Both Partridge and Olive provide alternating vocals on “Aviatrix” as well as on the lovely, very Partridge “Green Green Grasshopper.” Like a finger-picked folk song for children it’s the tale of a request for a grasshopper to take a journey to deliver a message of love. But there are dangers along the way: “take care you’re not breakfast for a bird in the sky” but more importantly when the destination is reached (there may have been a breakup or a misunderstanding between the lovers) “make note if there’s a Spring-time thunder look in her eye.” This grasshopper saga seems made for a children’s book or an animated short.

Olive sings lead on both “Racecar” and “Look at Those Stars” and both are about the ways someone handles down turns in their lives.

“I am blue/What should I do?” asks Olive in “Racecar.” The answer, at least for now, is to engage with a bit of conspicuous consumption: “You need to buy yourself a racecar baby.” The song has a metronome-like interplay of guitar and drums along with occasional spooky piano fills.

“Look at Those Stars” is the most accessible, out-and-out pop song on the EP (which is why it’s probably my favorite). It also provides a natural – as in nature – answer to the blues. “I’ve got the kind of blues/Don’t ever go away,” sings Olive, “I’ve got the kind of dues/I always got to pay.” The solution is to look skyward and there’s a joyful lyrical outburst reinforced by the sound of steel drums: “But hey!/Would you look at those stars/Nothing more beautiful!”




Saturday, May 6, 2023

Flying high with the 3 clubmen

 By Henry Lipput

“Aviatrix,” the mind-bending first single by The 3 Clubmen from their self-titled EP out in June (Burning Shed/Lighterthief), is a love story made up of sounds and images that might, under normal circumstances, not work together.

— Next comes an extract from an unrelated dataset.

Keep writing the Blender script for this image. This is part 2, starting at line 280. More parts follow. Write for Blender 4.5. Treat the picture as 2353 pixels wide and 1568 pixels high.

But these aren’t normal circumstances because The 3 Clubmen is the brand-new powerhouse musical trio of Andy Partridge, Jen Olive, and Stu Rowe.


Partridge, Olive, and Rowe have been working on projects since 2008 (Rowe and Partridge worked on 2oo7's Monstrance and Olive’s 2013 album The Breaks had all three of them on separate tracks performing separate tasks).  But The 3 Clubmen is the first time they’ve recorded as a proper trio. 

As for the process of making the new EP, Partridge said: “I throw paint, Jen throws paint, Stu throws paint...and we walk away. If, when we return, something in there calls to us, we’ll move heaven and earth to get it out and let it breath.” The result with “Aviatrix” may initially appear to be two separate songs but put together they complement each other not unlike Wasp Star’s “The Wheel and The Maypole” (or going even further back “A Day in The Life”).  And the paint on the walls must have stuck because the colors are so fresh you can smell them.